A group of students wearing Elizabethan style costumes perform during the DPS Shakespeare Festival

DPS Shakespeare Festival, 2023

For fifth-grader Leo Lane – one of the school’s three Romeos –  it was his second and final performance in the Polaris group, although he was hoping to continue in middle school. ”I thought his plays had very interesting stories, and I just thought that it would be a good experience,” Leo said a few days later. “I’ve taken the time to memorize my lines, and I’ve put thought into my costume, so that they will work with our scene.

“I’ve been able to learn more about Shakespeare and I’ve been able to improve my acting skills, and I’ve been able to socialize with people that also have the same interests,” he continued.

Eight days before the festival, the Polaris students had come together for their final scheduled rehearsal. After all these months and fully off-book, the cast was able to drill down into character and pronunciation.

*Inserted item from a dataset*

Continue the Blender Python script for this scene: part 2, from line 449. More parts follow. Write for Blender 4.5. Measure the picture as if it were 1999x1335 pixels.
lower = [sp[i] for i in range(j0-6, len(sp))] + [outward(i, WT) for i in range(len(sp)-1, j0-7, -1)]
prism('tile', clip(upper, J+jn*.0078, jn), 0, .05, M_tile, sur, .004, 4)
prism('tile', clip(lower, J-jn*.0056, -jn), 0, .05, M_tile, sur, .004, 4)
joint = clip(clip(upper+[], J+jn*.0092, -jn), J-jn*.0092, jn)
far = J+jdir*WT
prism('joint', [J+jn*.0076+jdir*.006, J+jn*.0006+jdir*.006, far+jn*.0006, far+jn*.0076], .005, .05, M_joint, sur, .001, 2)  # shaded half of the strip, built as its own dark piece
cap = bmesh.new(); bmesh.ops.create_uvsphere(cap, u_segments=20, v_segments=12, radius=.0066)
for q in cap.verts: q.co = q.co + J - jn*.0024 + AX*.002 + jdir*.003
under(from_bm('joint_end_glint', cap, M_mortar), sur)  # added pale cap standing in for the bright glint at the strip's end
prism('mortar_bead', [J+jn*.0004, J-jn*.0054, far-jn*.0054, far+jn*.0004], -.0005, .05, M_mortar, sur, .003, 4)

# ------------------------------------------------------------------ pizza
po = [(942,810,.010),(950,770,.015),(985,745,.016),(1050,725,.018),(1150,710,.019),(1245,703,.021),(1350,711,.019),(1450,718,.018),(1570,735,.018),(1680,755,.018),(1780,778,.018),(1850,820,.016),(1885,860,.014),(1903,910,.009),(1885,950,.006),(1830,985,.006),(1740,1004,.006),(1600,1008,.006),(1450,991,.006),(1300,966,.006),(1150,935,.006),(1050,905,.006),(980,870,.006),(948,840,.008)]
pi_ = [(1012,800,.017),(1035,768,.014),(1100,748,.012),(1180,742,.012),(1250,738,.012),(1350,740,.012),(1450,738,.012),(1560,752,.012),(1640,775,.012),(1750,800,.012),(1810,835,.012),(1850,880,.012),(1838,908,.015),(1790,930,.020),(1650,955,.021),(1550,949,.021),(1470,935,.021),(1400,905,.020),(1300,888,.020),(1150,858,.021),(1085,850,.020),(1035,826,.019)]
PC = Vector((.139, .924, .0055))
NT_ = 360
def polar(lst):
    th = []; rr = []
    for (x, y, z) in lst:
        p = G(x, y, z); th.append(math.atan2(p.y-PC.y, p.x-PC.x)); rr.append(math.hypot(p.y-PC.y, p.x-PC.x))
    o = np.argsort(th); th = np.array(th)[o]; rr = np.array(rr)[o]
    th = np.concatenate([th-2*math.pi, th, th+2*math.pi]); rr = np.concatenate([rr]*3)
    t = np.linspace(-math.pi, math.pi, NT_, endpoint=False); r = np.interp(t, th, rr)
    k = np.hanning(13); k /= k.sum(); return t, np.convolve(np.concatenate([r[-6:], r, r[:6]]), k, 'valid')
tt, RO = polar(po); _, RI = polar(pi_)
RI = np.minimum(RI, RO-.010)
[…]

They raised hands in the air, signaling to those onstage to project more. Romeos and Juliets hid their faces behind their hands to disguise the fact that 10- and 11-year-olds don’t care to kiss privately or publicly.

“I do not bite my thumb at you, sir, but I bite my thumb, sir,” said fourth-grader Emanuel Martel, full of mischief and bravado as Sampson, whom he described as “a teenager, one of those guys who thinks he rules the world, thinks he’s the most popular person and tries to be that. He has some good qualities. He believes in himself a lot, I think. Sometimes he might believe in himself too much.”

Martel loved his time in rehearsal and onstage. “I know how to better express myself. I have a lot more confidence,” he said.

“It just sounded fun and I signed up and I loved it. Everybody is putting their heart into the play, and we’re making something awesome.”